Conhecida como uma guerra de trincheiras, a 1ª Guerra Mundial foi uma guerra de violência brutal e é sob a estética da violência absurda e sem sentido, que o diretor constitui o pano de fundo sobre o qual se desenvolvem as negociações de paz, entre uma Alemanha boazinha, preocupada com as baixas que ocorriam nos campos de batalha e uma França malvada, arrogante e indiferente à carnificina. França que impõe suas condições de paz, a rigor uma capitulação total da Alemanha, dando a delegação alemã apenas 3 dias para aceitar seus termos, sem qualquer possibilidade de discussão. Premido pelas circunstâncias e a derrota iminente, a delegação acaba aceitando as condições impostas, tendo como cenário – e esse é o principal motivo das minhas preocupações – aquele que viria se tornar justamente um símbolo da supremacia nazista sobre a França durante a 2ª Guerra Mundial: o trem onde as negociações ocorriam. O mesmo local onde anos depois Hitler faria questão de impor as suas condições à França derrotada. Cena essa, que a meu ver, ofusca todo o filme, já que sendo a primeira versão alemã da história, contada com raro realismo e maestria por Remarque, ele mesmo um veterano de guerra, é carregada de um forte simbolismo, a ponto de a sensação que tive ao assistir ao filme pela primeira vez, que este se prestava a uma justificativa do que viria acontecer depois.
Estaria o diretor imbuído desse espírito e consciente do efeito que produziria ao dar ênfase a essa cena, em detrimento da história contada por Remarque?

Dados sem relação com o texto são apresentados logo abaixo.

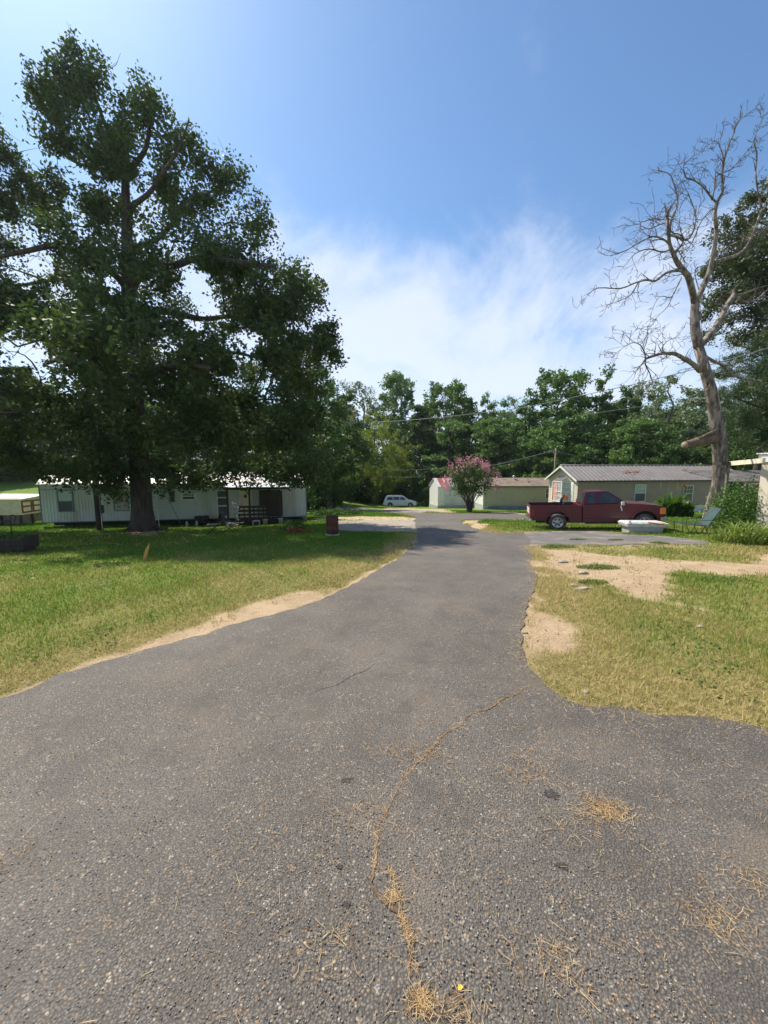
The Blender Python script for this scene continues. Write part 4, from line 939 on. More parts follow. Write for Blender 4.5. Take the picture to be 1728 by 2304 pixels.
for (y0_, y1_) in ((b0-.42, b0-.08), (b1+.08, b1+.42)):
    q = MB(); q.box(-.05, -.021, y0_, y1_, bz0, bz1)
    for k in range(8): q.box(-.062, -.051, y0_+.05, y1_-.05, bz0+.08+k*.2, bz0+.2+k*.2)
    q.build('shutter', 'white', gh)
q = MB(); q.box(-dpt+.04, -.02, b0+.3, b1-.3, hS0+.2, bz0-.08); q.build('bay_base', 'white', bw)

# ---- brick coloured column, beam, shelf and gate at the right edge
pc = at(1722, 1185, 13.5); gz = Hf(pc.x+.6, 13.5)
pch = thing('porch', 'beige sided porch end with white cap and sloping white beam, right edge', 'porch', (pc.x, 13.5, gz), 0); pc.x += 0
zt = at(1722, 1040, 13.5).z-gz; zc = at(1722, 1018, 13.5).z-gz
q = MB(); lapwall(q, .10, 1.8, 0, zt, 0, .075, 'F', .008); q.box(.105, 1.8, .01, .5, -.1, zt); q.build('wall', 'siding_cream', pch)
q = MB(); q.box(.05, 1.8, -.05, .6, zt+.002, zc-.05); q.box(.0, 1.82, -.1, .65, zc-.05, zc); q.build('cap', 'white', pch, bevel=.01)
b_a = at(1719, 1036, 13.5); b_b = at(1643, 1043, 15.5); o_ = Vector((pc.x, 13.5, gz))
q = MB(); q.bar(b_a-o_, b_b-o_, .08, .17); q.build('beam', 'wood_cream', pch)
p1 = at(1639, 1043, 15.6); z1 = p1.z-gz; l1 = p1-o_
q = MB(); q.box(l1.x-.045, l1.x+.045, l1.y-.045, l1.y+.045, -.3, z1-.07); q.build('post', 'wood_grey', pch)
q = MB(); q.box(l1.x-.45, l1.x+.14, l1.y-.2, l1.y+.2, z1-.065, z1+.07); q.build('shelf', 'wood_dark', pch)
lt = thing('lean_to', 'dark shingled lean-to roof behind the shrub at the right edge', 'lean-to', (at(1643, 1100, 21).x, 21, Hf(20, 21)), 0)
o_ = lt.location; za = at(1643, 1083, 21).z-o_.z; zb_ = at(1643, 1058, 24).z-o_.z
q = MB(); slope_roof(q, -.3, 6, 0, za, 3, zb_, .06); q.build('roof', 'shingle_dark', lt)
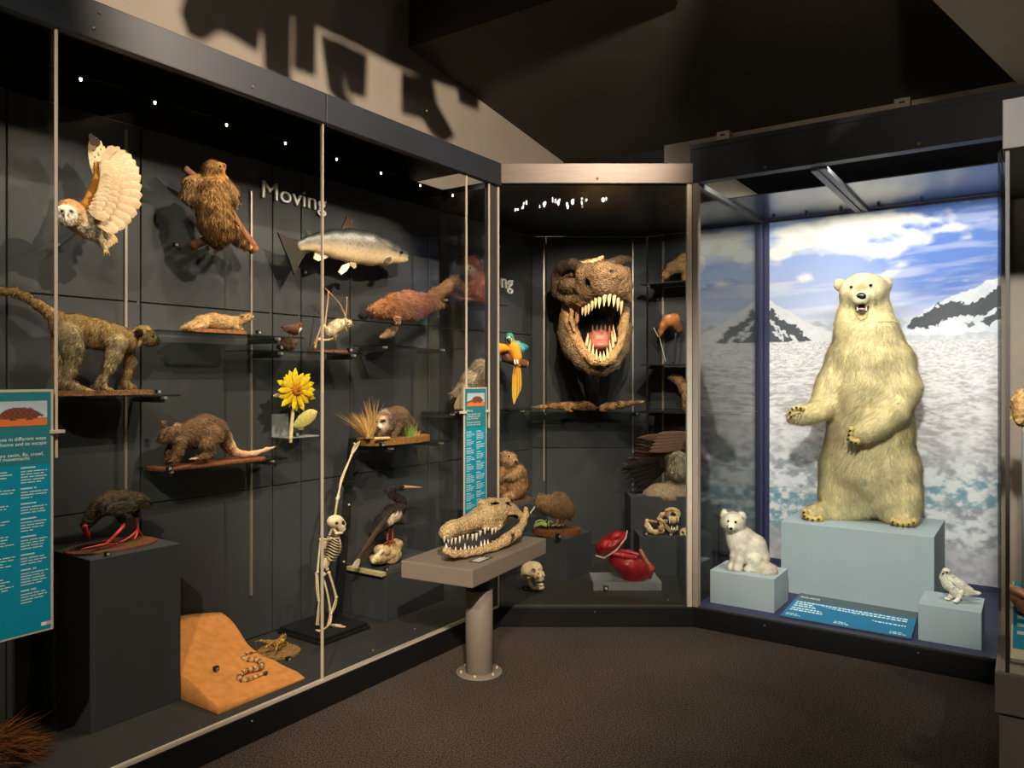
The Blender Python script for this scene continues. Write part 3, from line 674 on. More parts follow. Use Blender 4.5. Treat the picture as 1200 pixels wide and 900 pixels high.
    low = sstep(1.28, 1.45, d); b2 = b2*(1-.75*low)[:, None]+(C('b9b2ba')*(.8+.35*lump)[:, None])*(.75*low)[:, None]
    g = base*(1-fine)[:, None]+b2*fine[:, None]; col = col*(1-ice)[:, None]+g*ice[:, None]
    V = np.stack([s, np.full_like(s, 1.388), z], 1)
    ii = np.arange(nx*nz).reshape(nx, nz); F = np.stack([ii[:-1, :-1].ravel(), ii[1:, :-1].ravel(), ii[1:, 1:].ravel(), ii[:-1, 1:].ravel()], 1)
    link('printed_backdrop', fastmesh('printed_backdrop', V, F, (col*.88).clip(0, 1), 'printed'), caseR)
mural()

# ================================================================== NEAR RIGHT CASE
caseK = empty('display_case', KF.world((0, 0, 0)), KF.ang, 'near glass case on a beige base cut off by the right frame edge', 'display case')
box('base_panel', caseK, (-.012, -.012, .36), (1.2, .9, .497), 'beige', .003); box('base_panel', caseK, (.0, 0, 0), (1.2, .9, .352), 'beige', .003)
box('header_panel', caseK, (.01, -.01, 2.272), (1.2, .9, 2.44), 'kheader', .003)
box('glass_pane', caseK, (.004, -.004, .497), (1.2, .004, 2.272), 'glass'); box('side_glass', caseK, (-.004, .004, .497), (.006, .9, 2.272), 'glass')
box('corner_joint', caseK, (.018, .004, .497), (.03, .014, 2.272), 'kheader'); box('back_panel', caseK, (.012, .86, .497), (1.2, .88, 2.272), 'taupe')
box('corner_post', caseK, (-.006, .80, .497), (.012, .88, 2.272), 'black')

# ================================================================== SHELVES
def shelf(fr, s0, s1, n0, n1, z, label, thick=.008, brackets=(0, 1), mat='shelfglass', group=None, name='glass_shelf', diag=True):
    root = empty(name, fr.world((s0, n1, z)), fr.ang, label, 'shelf', group or ('small dark shelves of the corner case' if mat == 'black' else 'glass shelves on the back walls'))
    L = s1-s0; D = n1-n0
    box('shelf_plate', root, (0, -D, -thick), (L, -.012, 0), mat)
    for b in brackets:
        x = .02+(L-.04)*b
        br = box('bracket', root, (x-.006, -D*.85, -thick-.028), (x+.006, -.001, -thick), 'post', .002)
        if diag: link('screw', lathemesh('screw', [(0, 0), (.004, 0), (.004, .01), (0, .012)], 'bright', 8), br, (0, -D*.3, .012)).rotation_euler = (math.pi/2, 0, 0)
        cl = box('shelf_clip', root, (x-.008, -D*.9, -thick-.012), (x+.008, -D*.8, -thick), 'bright', .002)
    return root
shelf(LF, -2.62, -1.80, .44, .728, 1.424, 'glass shelf carrying the walking monkey', brackets=(.3, .96))
shelf(LF, -1.90, -1.10, .45, .728, 1.706, 'glass shelf carrying the pale stoat on the back wall', brackets=(.85,))
shelf(LF, -1.38, -.56, .47, .728, 1.635, 'glass shelf carrying the dipper and the pale mouse on twigs', brackets=(.2, .85))
shelf(LF, -.50, .30, .47, .728, 1.690, 'glass shelf below the brown platypus', brackets=(.05, .75))
shelf(LF, .08, .75, .45, .728, 2.015, 'shelf holding the small red ape near the end of the long case', brackets=(.0, .9))
shelf(LF, .10, .72, .42, .728, 1.272, 'shelf under the pale bird wing behind the narrow sign', brackets=(.03, .9))
shelf(LF, -1.84, -1.165, .50, .728, 1.088, 'glass shelf carrying the potoroo on its brown slab', brackets=(.05, .92))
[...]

A pergunta se impõe porque, sendo uma obra baseada em outra, não há no livro qualquer menção às negociações de paz que se travavam entre os altos comandos, muito menos alusão ao trem de Compiègne onde os termos do acordo de paz seriam assinados. Nem poderia ser diferente, pois se assim fosse, além das inegáveis qualidades literárias que o livro tem, Remarque poderia ainda granjear a fama de visionário, dado que o livro foi publicado em 1929, nada mais, nada menos do que 11 anos antes da rendição da França perante a Alemanha nazista, em 22 de junho de 1940, muito antes, portanto, de o famigerado trem adquirir o simbolismo que passaria a ter depois da vingança de Hitler. Ou seja, a linha adotada pelo diretor para contar essa história é de sua exclusiva responsabilidade.
Considerando ser esta a primeira versão alemã da história e a projeção que o filme ganhou, após ser premiado na cerimônia do Oscar de 2023, com a estatueta de melhor filme estrangeiro, causa preocupação que o diretor tenha optado por uma linha narrativa que funciona quase como uma justificativa para as atrocidades, em escala ainda muito maior, que viriam a ser cometidas depois. Afinal, Hitler também foi um veterano de guerra e assim como muitos dos personagens retratados no filme também sofreu seus horrores. É inevitável essa associação quando o diretor conjuga as duas narrativas: a dos horrores nos campos de batalha com as negociações de paz, conduzidas de forma implacável pelos franceses. Para quem conhece a história, uma versão muito perigosa, sobretudo nesses tempos de ascensão da extrema direita em todo mundo, inclusive na Alemanha, servindo a concessão do Oscar, prêmio máximo da Academia de Artes e Ciência Cinematográficas Americana, como um selo de qualidade, validador dessa versão enviesada dos fatos.
Não teriam os membros da Academia se dado conta do simbolismo por trás das cenas do trem, onde anos depois, Hitler infligiria aos franceses a sua vingança pelos horrores da 1ª Guerra? Ou a Academia teria feito vistas grossas para essa versão subvertida do livro de Remarque, dado as contradições dos EUA, também ele às voltas com as investidas da extrema direita?